From the mental lives of worms, wasps and jellyfish, Sacks turns to humans. He becomes his own best case study. As his deafness increased, we learn in “Mishearings,” he kept track of alterations in his auditory perception, recording what he comprehended in red, what was actually said in green and other people’s reactions to his misunderstandings in purple. He revels, as will readers, in the droll way his interests and experiences turned “tarot cards . . . into pteropods, a grocery bag into a poetry bag, all-or-noneness into oral numbness, a porch into a Porsche, and a mere mention of Christmas Eve a command to ‘Kiss my feet!’ ”

In two essays—“Speed” and “The River of Consciousness”—Sacks explores our perception of time. Is time continuous, a “stream of consciousness,” as James put it, or is it, as David Hume believed, “a succession of discrete moments, like beads on a string”? Sacks inclines toward the latter: “there is much to suggest that conscious perception . . . is not continuous but consists of discrete moments, like the frames of a movie.” The film of time can be slowed down or sped up under the influence of neurological disturbances, emotional duress or drug use.

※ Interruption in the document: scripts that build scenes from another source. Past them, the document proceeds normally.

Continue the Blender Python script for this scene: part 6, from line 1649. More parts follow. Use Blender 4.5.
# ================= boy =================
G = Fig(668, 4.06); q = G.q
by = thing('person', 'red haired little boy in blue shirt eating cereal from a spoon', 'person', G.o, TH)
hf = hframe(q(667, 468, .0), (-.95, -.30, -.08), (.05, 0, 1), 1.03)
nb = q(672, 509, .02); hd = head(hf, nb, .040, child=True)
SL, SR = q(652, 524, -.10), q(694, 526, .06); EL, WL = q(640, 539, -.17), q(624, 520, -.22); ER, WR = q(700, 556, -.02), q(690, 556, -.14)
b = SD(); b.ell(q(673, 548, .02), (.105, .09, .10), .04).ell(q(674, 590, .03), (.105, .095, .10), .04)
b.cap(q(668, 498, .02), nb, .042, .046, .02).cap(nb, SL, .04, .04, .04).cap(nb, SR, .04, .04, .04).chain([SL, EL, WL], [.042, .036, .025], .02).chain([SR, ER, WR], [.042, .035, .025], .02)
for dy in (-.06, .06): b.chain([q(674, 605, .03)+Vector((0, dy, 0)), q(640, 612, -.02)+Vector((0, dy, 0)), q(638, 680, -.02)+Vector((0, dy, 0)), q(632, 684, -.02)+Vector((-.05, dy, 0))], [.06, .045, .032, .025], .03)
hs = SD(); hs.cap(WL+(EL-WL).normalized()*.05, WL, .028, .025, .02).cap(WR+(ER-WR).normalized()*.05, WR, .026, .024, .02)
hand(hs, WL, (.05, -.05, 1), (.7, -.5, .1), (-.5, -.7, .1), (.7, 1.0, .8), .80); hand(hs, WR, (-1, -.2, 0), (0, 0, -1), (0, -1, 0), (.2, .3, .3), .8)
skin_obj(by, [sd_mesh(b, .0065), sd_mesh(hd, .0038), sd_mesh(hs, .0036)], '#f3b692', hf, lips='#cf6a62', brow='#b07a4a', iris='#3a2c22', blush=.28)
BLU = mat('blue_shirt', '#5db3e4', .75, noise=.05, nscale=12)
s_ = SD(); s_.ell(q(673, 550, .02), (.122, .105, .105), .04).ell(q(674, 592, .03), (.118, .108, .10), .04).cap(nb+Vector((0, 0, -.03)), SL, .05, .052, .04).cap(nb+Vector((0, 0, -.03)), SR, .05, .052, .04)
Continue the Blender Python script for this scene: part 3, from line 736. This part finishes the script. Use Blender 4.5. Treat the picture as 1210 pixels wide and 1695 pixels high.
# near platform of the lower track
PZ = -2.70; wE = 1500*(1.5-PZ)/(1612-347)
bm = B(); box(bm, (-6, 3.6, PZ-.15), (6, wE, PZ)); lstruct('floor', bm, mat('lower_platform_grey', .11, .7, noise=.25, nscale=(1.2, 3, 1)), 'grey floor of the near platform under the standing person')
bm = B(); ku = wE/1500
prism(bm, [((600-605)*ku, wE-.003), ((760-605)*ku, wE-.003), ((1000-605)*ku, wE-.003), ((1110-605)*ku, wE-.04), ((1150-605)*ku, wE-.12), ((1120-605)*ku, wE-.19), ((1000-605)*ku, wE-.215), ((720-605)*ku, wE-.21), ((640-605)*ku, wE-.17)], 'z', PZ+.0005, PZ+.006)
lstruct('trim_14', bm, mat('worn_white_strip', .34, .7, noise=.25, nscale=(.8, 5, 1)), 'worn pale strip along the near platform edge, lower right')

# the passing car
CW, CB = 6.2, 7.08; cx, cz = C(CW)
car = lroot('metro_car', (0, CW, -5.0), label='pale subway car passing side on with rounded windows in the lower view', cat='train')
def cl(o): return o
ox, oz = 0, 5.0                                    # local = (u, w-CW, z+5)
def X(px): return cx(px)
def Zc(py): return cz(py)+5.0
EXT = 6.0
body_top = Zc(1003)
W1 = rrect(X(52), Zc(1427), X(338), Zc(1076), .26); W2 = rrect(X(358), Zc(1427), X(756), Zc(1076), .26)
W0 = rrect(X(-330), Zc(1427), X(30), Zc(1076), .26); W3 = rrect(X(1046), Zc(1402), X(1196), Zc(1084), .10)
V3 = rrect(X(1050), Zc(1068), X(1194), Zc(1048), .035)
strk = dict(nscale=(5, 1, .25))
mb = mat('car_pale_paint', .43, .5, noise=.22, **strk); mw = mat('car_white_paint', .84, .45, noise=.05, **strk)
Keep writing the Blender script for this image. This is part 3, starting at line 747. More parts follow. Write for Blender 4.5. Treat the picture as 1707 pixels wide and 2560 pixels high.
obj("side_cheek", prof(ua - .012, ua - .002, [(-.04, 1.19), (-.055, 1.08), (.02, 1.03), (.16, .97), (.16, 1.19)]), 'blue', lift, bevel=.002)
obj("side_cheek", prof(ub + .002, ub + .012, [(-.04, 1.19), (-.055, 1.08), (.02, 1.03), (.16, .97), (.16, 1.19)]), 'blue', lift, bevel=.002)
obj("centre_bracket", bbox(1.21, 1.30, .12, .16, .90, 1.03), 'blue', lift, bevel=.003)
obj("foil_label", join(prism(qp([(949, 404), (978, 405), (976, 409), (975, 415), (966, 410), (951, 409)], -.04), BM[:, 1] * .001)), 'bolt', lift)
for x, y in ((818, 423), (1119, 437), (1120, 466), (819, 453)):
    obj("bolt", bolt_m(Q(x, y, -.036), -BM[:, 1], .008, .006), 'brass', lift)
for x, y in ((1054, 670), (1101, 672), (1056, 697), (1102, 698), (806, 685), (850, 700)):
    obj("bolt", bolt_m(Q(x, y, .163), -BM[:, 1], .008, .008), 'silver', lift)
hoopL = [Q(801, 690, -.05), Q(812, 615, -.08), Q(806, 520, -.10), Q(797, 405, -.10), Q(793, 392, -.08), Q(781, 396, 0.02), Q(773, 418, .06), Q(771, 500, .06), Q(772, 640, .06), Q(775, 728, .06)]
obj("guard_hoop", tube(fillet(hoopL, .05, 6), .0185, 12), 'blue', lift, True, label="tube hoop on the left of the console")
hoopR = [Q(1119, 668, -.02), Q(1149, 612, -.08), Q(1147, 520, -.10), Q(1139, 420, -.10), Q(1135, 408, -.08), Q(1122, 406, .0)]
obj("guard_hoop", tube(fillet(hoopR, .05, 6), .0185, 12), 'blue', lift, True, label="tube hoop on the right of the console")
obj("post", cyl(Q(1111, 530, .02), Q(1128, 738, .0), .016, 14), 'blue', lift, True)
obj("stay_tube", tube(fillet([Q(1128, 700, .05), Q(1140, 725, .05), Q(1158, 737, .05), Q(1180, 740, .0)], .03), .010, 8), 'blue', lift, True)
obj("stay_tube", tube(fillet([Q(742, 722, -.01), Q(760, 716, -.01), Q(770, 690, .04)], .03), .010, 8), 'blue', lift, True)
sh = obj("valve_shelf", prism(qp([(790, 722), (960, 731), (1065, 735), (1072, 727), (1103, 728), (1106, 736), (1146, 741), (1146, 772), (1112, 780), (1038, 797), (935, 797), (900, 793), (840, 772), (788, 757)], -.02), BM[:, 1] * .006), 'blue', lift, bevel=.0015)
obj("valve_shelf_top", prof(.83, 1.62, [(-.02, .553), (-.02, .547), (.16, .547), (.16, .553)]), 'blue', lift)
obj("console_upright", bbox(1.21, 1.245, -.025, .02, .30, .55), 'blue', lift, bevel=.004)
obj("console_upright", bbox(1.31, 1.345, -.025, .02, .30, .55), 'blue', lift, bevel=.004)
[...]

Time writ large—that is, history—is the subject of “Scotoma,” the final essay. We think of history, including the history of scientific discoveries, as a sequence, a “majestic unfolding.” But Sacks believes it is “very far from being a continuum.” Instead it is a series of events, “just one damn thing after another,” in the oft-quoted phrase. We see rivers and movies where there are beads and frames because we try to make sense of the world by constructing narratives connecting these discrete moments. Storytelling, Sacks tells us in the essay “The Creative Self,” is one of our “primary human activities.” As this volume reminds us, in losing Sacks we lost a gifted and generous storyteller.